The S&P 500 Index ended 2025 up 16.4% as the bull market continued for a third year driven by enthusiasm for artificial intelligence.
The AI trade broadened out this year, as chip stocks again led the S&P 500 but were joined by the shares of companies tied to building the data centers that will power the technology.

Three of the index’s top 10 performers in 2025 were data storage companies, which are among the main beneficiaries of the hundreds of billions of dollars in pledged spending by the giant AI cloud service providers known as hyperscalers.
On the flip side, economic uncertainty from President Donald Trump’s sweeping tariffs weighed on the shares of consumer companies, while health-care stocks struggled with uncertainty surrounding the administration’s policies and pressure on drug prices.
Here are some of the biggest winners and losers in the U.S. stock market this year.
Winner: New AI Leadership
Technology stocks, especially those tied to AI, again dominated the market. But leadership shifted to the shares of companies associated with data — from storage to the building, heating and cooling of data centers.
Hyperscalers like Microsoft Corp., Amazon.com Inc., Alphabet Inc. and Meta Platforms Inc. have pledged to spend more than $440 billion over the next 12 months to build out AI capabilities, benefiting firms such as Sandisk Corp., Western Digital Corp. and Seagate Technology Holdings Plc, which were three of the four best performing stocks in the S&P 500.

Winner: New S&P 500 Additions
A slew of companies were added to the S&P 500 in 2025, including Robinhood Markets Inc., Sandisk, AppLovin Corp. and Carvana Co., all of which posted triple-digit percentage gains and landed among the top 20 performers in the index.
Of course, not every stock that joined the S&P 500 got a boost. Trade Desk Inc. shares were the worst performers in the index with a nearly 70% loss, while Block Inc. tumbled more than 20% and Coinbase Global Inc. sank more than 6%.
Winner: Palantir
Palantir Technologies Inc. shares are set to notch a triple-digit gain for the third year in a row. The software developer got a boost from AI enthusiasm and strong buy-in from retail traders who are drawn to the company’s outspoken Chief Executive Officer Alex Karp.
But the stock is now rather pricey. With a multiple of more than 180 times forward earnings, it’s the third most expensive member of the S&P 500 behind Tesla Inc. and Warner Bros. Discovery Inc.

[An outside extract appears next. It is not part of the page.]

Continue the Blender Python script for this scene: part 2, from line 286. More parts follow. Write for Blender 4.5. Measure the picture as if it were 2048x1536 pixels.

Winner: Warner Bros. Discovery
Warner Bros. Discovery soared almost 175% in 2025 on the strength of takeover speculation.
The company formally put itself up for sale in October, and there’s an ongoing battle between the top two bidders, Paramount Skydance Corp. and Netflix Inc., with both suitors jockeying to strengthen financial backing for their offers.
The Warner Bros. board prefers the Netflix bid and is reportedly planning to reject Paramount’s offer, but Larry Ellison, the billionaire chairman of Oracle Corp. and father of Paramount Chief Executive David Ellison, is personally guaranteeing the Paramount proposal.

Loser: Consumer Staples
Economic uncertainty, tariffs and concerns about the health of the U.S. consumer as inflation creeps higher weighed on consumer stocks, especially some major staples names.
Clorox Co., frozen french fries maker Lamb Weston Holdings Inc., Campbell’s Co. and beverage giant Constellation Brands Inc. were among the 20 worst-performers in the S&P 500. Shares of fast-casual dining brand Chipotle Mexican Grill Inc. sank nearly 40% after two years of double-digit gains.
Loser: Retail
The same economic uncertainty also hit shares of some retail companies. Deckers Outdoor Corp., which owns brands such as Hoka and Ugg, was down almost 50% in 2025, snapping a nine-year streak of gains. The stock was hit hard by a few weak earnings forecasts and analyst downgrades.

Lululemon Athletica Inc. shares are set to fall nearly 45% this year, their second consecutive double-digit annual decline, as the athletic apparel retailer struggles through an overhaul after a period of slow growth and the recent exit of its chief executive officer.
Activist investor Elliott Investment Management has built a stake of more than $1 billion in the company.
Loser: Managed Care
Health insurance stocks underperformed in 2025 despite hopes that the group would benefit from a shift in policy by the Trump administration.
Molina Healthcare Inc. shares were down more than 40%, their second straight year of double-digit declines. UnitedHealth Group Inc. and Centene Corp. have both shed more than 30%, putting them among the 25 worst performers in the S&P 500.
Still, there are signs of hope for the group as some investors view the beaten-down valuations as attractive, making the stocks possibly due for a rebond. Money manager Michael Burry has said he’s long Molina shares and that he views the company as acquisition target in 2026 if it remains this cheap.